Caltech Project Converts Seawater into Hydrogen Fuel
Picture a typical day at the Port of Long Beach. Shipping containers are plucked from cargo ships and slid onto semitrucks that will carry the contents to their ultimate destination, whether that is in the Los Angeles metropolitan area or far beyond. According to some Caltech students, such a scenario might be the perfect test bed for using hydrogen instead of dirty diesel fuel to power the trucking industry.
This spring, in Chemical Engineering 120: Optimal Design of Chemical Systems with Mike Vicic, teaching professor in chemical engineering, a group of undergraduates designed and tested an electrolyzer meant to create hydrogen by using electricity to separate water molecules into their constituent elements, oxygen and hydrogen. Ideally, this would be performed on seawater in a harbor. That hydrogen could then be used as a fuel generated on site to power fuel cell trucks, which would not require building an expensive nationwide hydrogen infrastructure.
“After evaluating multiple different markets, they decided that heavy duty vehicles were the most likely to use the fuel en masse,” Vicic says. The students found that the pain points in the process involved moving lots of hydrogen from place to place. “That’s why they wanted to do a distributed method, to have hydrogen production happen on site.”
The projects in Vicic’s class are developed over two terms. In winter term’s ChE 118: Introduction to the Design of Chemical Systems, students attempt to find a societal problem that could be addressed using chemical engineering. It was during this course that new alumnus Malik Paulino (BS ’23) suggested a project on green hydrogen. “It was very much like, let’s see what we are interested in, a problem that we can fix in the world, and then slowly narrow things down,” Paulino says.
During ChE 120, in the spring term, students dig into the problem and try to come up with an engineering solution. Rising fourth-year undergraduate Virginia Canestraight says the team broke up the hydrogen challenge into parts with the goal of coming together at the term’s end to design an electrolyzer that could meet certain benchmarks for making hydrogen. For example, one investigated the best and most durable catalysts to speed up the reaction inside the device, while others worked on economics, logistics, and chemistry questions. Paulino consulted with the researchers at Caltech’s Liquid Sunlight Alliance (LiSA), who have been investigating the best electrodes to use to turn sunlight into chemical energy. (The group settled on a nickel mesh, which LiSA has identified as the current state of the art).
Canestraight looked into the question of what kind of water to use to make hydrogen. Fresh water is easier to use, but supplies are scarce and needed for many other uses, including drinking water. Salt water is abundant, especially at a commercial port, but problematic for a variety of chemical reasons, including its high salt content and the fact that it leaves mineral deposits that wreak havoc on the device.

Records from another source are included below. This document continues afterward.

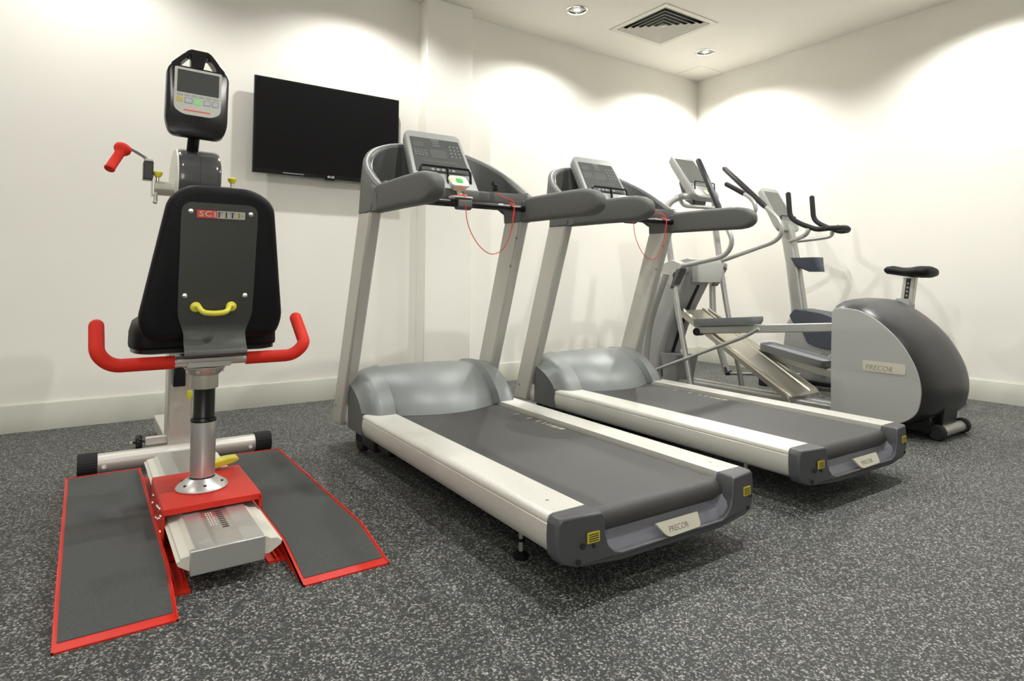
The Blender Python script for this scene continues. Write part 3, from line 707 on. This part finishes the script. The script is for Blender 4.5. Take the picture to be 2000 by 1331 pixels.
bm = new(); letters(bm, 'I', -.0185, .0165, .0042, mn); ao('pale_letter', bm, 'face', np_)
text('letter_s', 'S', .0235, 'face', np_, OFM @ mn @ Matrix.Translation((-.0555, 0, .001)), .0004, xs=1.15, bold=.0005)
text('letter_c', 'C', .0235, 'face', np_, OFM @ mn @ Matrix.Translation((-.0365, 0, .001)), .0004, xs=1.25, bold=.0005)
bm = new(); box(bm, .0465, .0545, -.0095, .0095, .0008, .0012, mn); ao('olive_block', bm, 'amber', np_); bm = new(); box(bm, .058, .0615, -.0008, .0008, .0008, .0013, mn); box(bm, .0485, .0525, .003, .006, .0012, .0015, mn); box(bm, .0485, .0525, -.005, -.002, .0012, .0015, mn); ao('small_mark', bm, 'ink', np_)
# yellow pull handle
mh = mbk @ frame((.333-.338, yb, .112), (1, 0, 0), (0, 0, 1), (0, -1, 0))
bm = new(); P_ = [(-.055, .003, .004), (-.044, .004, .008), (-.037, -.006, .022), (-.026, -.012, .030), (0, -.014, .033), (.026, -.012, .030), (.037, -.006, .022), (.044, .004, .008), (.055, .003, .004)]
tube(bm, smoothpath([mh @ Vector(p) for p in P_], 4), [.007+.0016*math.sin(PI*i/32) for i in range(33)], 12)
for s in (-1, 1):
    c = mh @ Vector((s*.050, .001, 0)); n_ = mh.to_3x3() @ Vector((0, 0, 1)); tube(bm, [c, c+n_*.004, c+n_*.007], [.0155, .0155, .0125], 24)
hn = ao('pull_handle', bm, 'yellow', pl, smooth=50)
bm = new()
for s in (-1, 1):
    c = mh @ Vector((s*.050, .001, .0068)); tube(bm, [c, c+n_*.0025], [.0055, .004], 14)
ao('handle_screw', bm, 'ivory', hn)
# base tube and column
bm = new(); cyl(bm, (.062, 3.06, .052), (.672, 3.06, .052), .0385, n=32); bt = ao('base_tube', bm, 'silver')
for x0, x1 in ((-.002, .066), (.668, .738)):
    bm = new()
    n = 48; loft(bm, [[(x, 3.06+(.045+.0015*(i % 2))*math.cos(2*PI*i/n), .052+(.045+.0015*(i % 2))*math.sin(2*PI*i/n)) for i in range(n)] for x in (x0, x1)])
    ao('tube_end_cap', bm, 'rubber', bt, smooth=20, bevel=.003)
bm = new()
for x in (.088, .645): lathe(bm, [(0, 3.0205), (.008, 3.0195), (.009, 3.026)], (x, 0, .045), 14, 'y')
ao('tube_bolt', bm, 'white', bt)
bm = new()
loft(bm, [[(.316, 3.09, .02), (.412, 3.09, .02), (.412, 3.22, .02), (.316, 3.22, .02)], [(.312, 3.05, .60), (.412, 3.05, .60), (.412, 3.18, .60), (.312, 3.18, .60)], [(.300, 2.965, 1.10), (.420, 2.965, 1.10), (.420, 3.10, 1.10), (.300, 3.10, 1.10)]])
cn = ao('column', bm, 'silver', bevel=.008)
bm = new(); box(bm, .235, .33, 3.095, 3.11, .09, .125); box(bm, .245, .33, 3.13, 3.23, .05, .10); box(bm, .32, .41, 3.09, 3.75, .03, .09); ft = ao('front_leg', bm, 'silver', bevel=.004)
bm = new(); lathe(bm, [(0, -.012), (.028, -.012), (.032, -.006), (.032, .006), (.028, .012), (0, .012)], (.213, 3.12, .105), 24, 'x'); cyl(bm, (.19, 3.12, .105), (.25, 3.12, .105), .005, n=10); ao('adjuster_wheel', bm, 'black', ft)
bm = new(); lathe(bm, [(0, -.006), (.006, -.006), (.006, .004), (0, .004)], (.186, 3.12, .105), 12, 'x'); ao('adjuster_tip', bm, 'chrome', ft)
bm = new(); box(bm, .325, .372, 3.0, 3.06, .345, .43); box(bm, .338, .366, 3.01, 3.06, .43, .468); ao('height_clamp', bm, 'black', cn, bevel=.005)
bm = new(); tube(bm, [(.390, 3.02, .282), (.390, 3.02, .305), (.390, 3.02, .322)], [.005, .012, .010], 14); ao('pop_pin', bm, 'yellow', cn)
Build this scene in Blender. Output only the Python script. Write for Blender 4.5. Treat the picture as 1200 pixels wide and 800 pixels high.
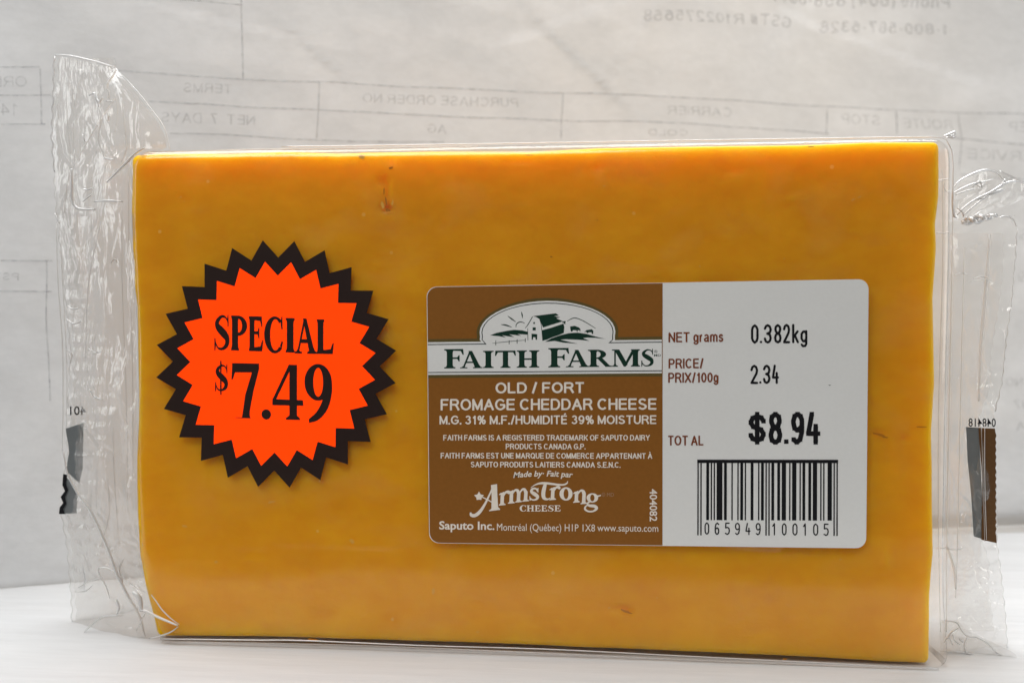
import bpy, math, random
import numpy as np
from mathutils import Vector, Matrix
from mathutils.geometry import delaunay_2d_cdt

for o in list(bpy.data.objects):
    bpy.data.objects.remove(o)
scene = bpy.context.scene
COL = scene.collection

# ------------------------------------------------------------------ camera
CAM = np.array([0.0906, -0.1656, 0.0710])
PITCH, YAW, ROLL, FPX = -0.0523, -0.0894, -0.0049, 1000.0
_f = np.array([math.sin(YAW) * math.cos(PITCH), math.cos(YAW) * math.cos(PITCH), math.sin(PITCH)])
_r = np.array([math.cos(YAW), -math.sin(YAW), 0.0])
_u = np.cross(_r, _f)
RIGHT = _r * math.cos(ROLL) + _u * math.sin(ROLL)
UP = -_r * math.sin(ROLL) + _u * math.cos(ROLL)
FWD = _f
cd = bpy.data.cameras.new('camera')
cam = bpy.data.objects.new('camera', cd)
COL.objects.link(cam)
M4 = Matrix.Identity(4)
for i in range(3):
    M4[i][0] = RIGHT[i]; M4[i][1] = UP[i]; M4[i][2] = -FWD[i]; M4[i][3] = CAM[i]
cam.matrix_world = M4
cd.sensor_width = 36.0
cd.lens = FPX / 1200.0 * 36.0
cd.clip_start = 0.005
cd.clip_end = 50
cd.dof.use_dof = True
cd.dof.focus_distance = 0.168
cd.dof.aperture_fstop = 15.0
scene.camera = cam

# ------------------------------------------------------------------ world, lamps, exposure
world = bpy.data.worlds.new('World')
scene.world = world
world.use_nodes = True
bg = world.node_tree.nodes['Background']
bg.inputs['Color'].default_value = (1.0, 0.98, 0.95, 1)
bg.inputs['Strength'].default_value = 0.11


def area(name, loc, target, size, power, color, sy=None):
    ld = bpy.data.lights.new(name, 'AREA')
    ld.shape = 'RECTANGLE'
    ld.size = size
    ld.size_y = sy or size
    ld.energy = power
    ld.color = color
    o = bpy.data.objects.new(name, ld)
    o.location = loc
    d = Vector(target) - Vector(loc)
    o.rotation_euler = d.to_track_quat('-Z', 'Y').to_euler()
    COL.objects.link(o)
    return o


area('overhead_window', (0.05, 0.22, 0.50), (0.08, 0.16, 0.0), 0.8, 6.8, (0.97, 0.985, 1.0), 0.32)
area('room_window', (-0.08, -0.34, 0.58), (0.08, 0.0, 0.03), 0.45, 2.7, (1.0, 0.98, 0.95), 0.25)
area('left_side_fill', (-0.50, 0.03, 0.18), (0.05, 0.03, 0.05), 0.30, 0.9, (0.97, 0.985, 1.0), 0.36)  # added side lamp that brightens the upright film folds
area('right_side_fill', (0.66, 0.02, 0.18), (0.12, 0.02, 0.05), 0.30, 0.9, (1.0, 0.99, 0.97), 0.36)  # its added counterpart for the folds on the right
area('warm_fill_behind_paper', (0.10, 0.24, 0.13), (0.09, 0.06, 0.08), 0.16, 0.22, (1.0, 0.78, 0.52), 0.12)  # added warm lamp, tints the middle of the sheet from behind

scene.view_settings.view_transform = 'Standard'
scene.view_settings.look = 'None'
scene.view_settings.exposure = 0.14
scene.view_settings.gamma = 1.0
scene.render.engine = 'CYCLES'
cy = scene.cycles
cy.max_bounces = 14
cy.transparent_max_bounces = 40
cy.transmission_bounces = 8
cy.diffuse_bounces = 5
cy.glossy_bounces = 4
cy.use_denoising = True
cy.caustics_reflective = False
cy.caustics_refractive = False
cy.sample_clamp_indirect = 3.0

# ------------------------------------------------------------------ pixel -> place (survey of the photograph, 1200 x 800)
def ray(x, y):
    return FWD + RIGHT * ((x - 600.0) / FPX) - UP * ((y - 400.0) / FPX)


def at(x, y, d=0.0):
    """point seen at photo pixel (x, y) on the upright plane y = d"""
    r = ray(x, y)
    t = (d - CAM[1]) / r[1]
    return CAM + r * t


def ground(x, y):
    r = ray(x, y)
    return CAM + r * (-CAM[2] / r[2])


# ------------------------------------------------------------------ materials
def mat(name):
    m = bpy.data.materials.new(name)
    m.use_nodes = True
    nt = m.node_tree
    for n in list(nt.nodes):
        nt.nodes.remove(n)
    out = nt.nodes.new('ShaderNodeOutputMaterial')
    return m, nt, out


def node(nt, kind, **kw):
    n = nt.nodes.new(kind)
    for k, v in kw.items():
        if k in n.inputs:
            n.inputs[k].default_value = v
        else:
            setattr(n, k, v)
    return n


def coords(nt, scale=(1, 1, 1)):
    tc = nt.nodes.new('ShaderNodeTexCoord')
    mp = nt.nodes.new('ShaderNodeMapping')
    mp.inputs['Scale'].default_value = scale
    nt.links.new(tc.outputs['Object'], mp.inputs['Vector'])
    return mp.outputs['Vector']


def ink(name, col, rough=0.45, grain=0.12, spec=0.3, scale=1500):
    m, nt, out = mat(name)
    b = node(nt, 'ShaderNodeBsdfPrincipled')
    b.inputs['Roughness'].default_value = rough
    b.inputs['Specular IOR Level'].default_value = spec
    n = node(nt, 'ShaderNodeTexNoise', Scale=scale, Detail=3.0)
    nt.links.new(coords(nt), n.inputs['Vector'])
    r = node(nt, 'ShaderNodeMixRGB')
    r.inputs[1].default_value = tuple(c * (1 - grain) for c in col) + (1,)
    r.inputs[2].default_value = tuple(c * (1 + grain) for c in col) + (1,)
    nt.links.new(n.outputs['Fac'], r.inputs['Fac'])
    nt.links.new(r.outputs['Color'], b.inputs['Base Color'])
    bp = node(nt, 'ShaderNodeBump', Strength=0.05, Distance=0.0002)
    nt.links.new(n.outputs['Fac'], bp.inputs['Height'])
    nw = node(nt, 'ShaderNodeTexNoise', Scale=42.0, Detail=2.0)          # slow ripple of the glued sheet
    nt.links.new(coords(nt), nw.inputs['Vector'])
    bw = node(nt, 'ShaderNodeBump', Strength=0.35, Distance=0.0012)
    nt.links.new(nw.outputs['Fac'], bw.inputs['Height'])
    nt.links.new(bp.outputs['Normal'], bw.inputs['Normal'])
    nt.links.new(bw.outputs['Normal'], b.inputs['Normal'])
    nt.links.new(b.outputs['BSDF'], out.inputs['Surface'])
    return m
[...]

In the end, Canestraight explored how to tweak the salt concentration of salt water to make it a more viable source.
Vicic’s class is also a crash course in the realities of time management. One 10-week term is not much time to make a dent in a complex global problem, yet it is plenty of time to learn how to adapt to changing circumstances and see what challenges might arise for a chemical start-up.
“There are a lot of people who have spent their entire careers developing these sorts of systems, and we have certainly drawn inspiration from them,” Canestraight says. “This is not something that five college students could work out in a term; we’re just trying to get our feet wet with the issue.”
Paulino did not have time to investigate a new batch of possible electrodes to see whether any might be better than what’s available now, but he may be able to do a deep research dive when he begins his PhD studies at Rice University in the fall. Canestraight says the electrolyzer project opened her eyes to the potential of green hydrogen to solve other problems besides potentially powering vehicles. For example, the efficient creation of hydrogen from seawater could inspire better ways to store large amounts of energy, which will be crucial when society transitions to more renewable sources such as solar and wind.
“How are we going to store the energy from one year when the wind is blowing very hard to the next season, when it is not blowing hard at all?” she says. “The ability to take the extra energy from when the wind is blowing very hard and produce a bunch of hydrogen, which is something you can store in a tank—that is a much more efficient way to store large amounts of energy for long periods of time.”
The electrolyzer project turned out to be a practice run for the sustainability focus Canestraight would like to pursue during her career. Now, she says, she looks at the many start-ups trying to use engineering solutions to fix climate change problems with hope for the kind of work she will do after college. She is already doing a summer internship with Captura, the start-up headed by Harry Atwater, Otis Booth Leadership Chair, Division of Engineering and Applied Science; Howard Hughes Professor of Applied Physics and Materials Science; and Director, Liquid Sunlight Alliance, that was recently profiled in Caltech magazine.
“I’ve realized there’s a shift that’s happened,” Canestraight says. “We have transitioned to a zone where there are a lot of technologically capable start-ups and efforts that are working toward sustainability in this new way. In terms of what I want to do for my career, I honestly feel like a little bit of a kid in a candy shop because so many of these companies are popping up that I have the ability to contribute to.”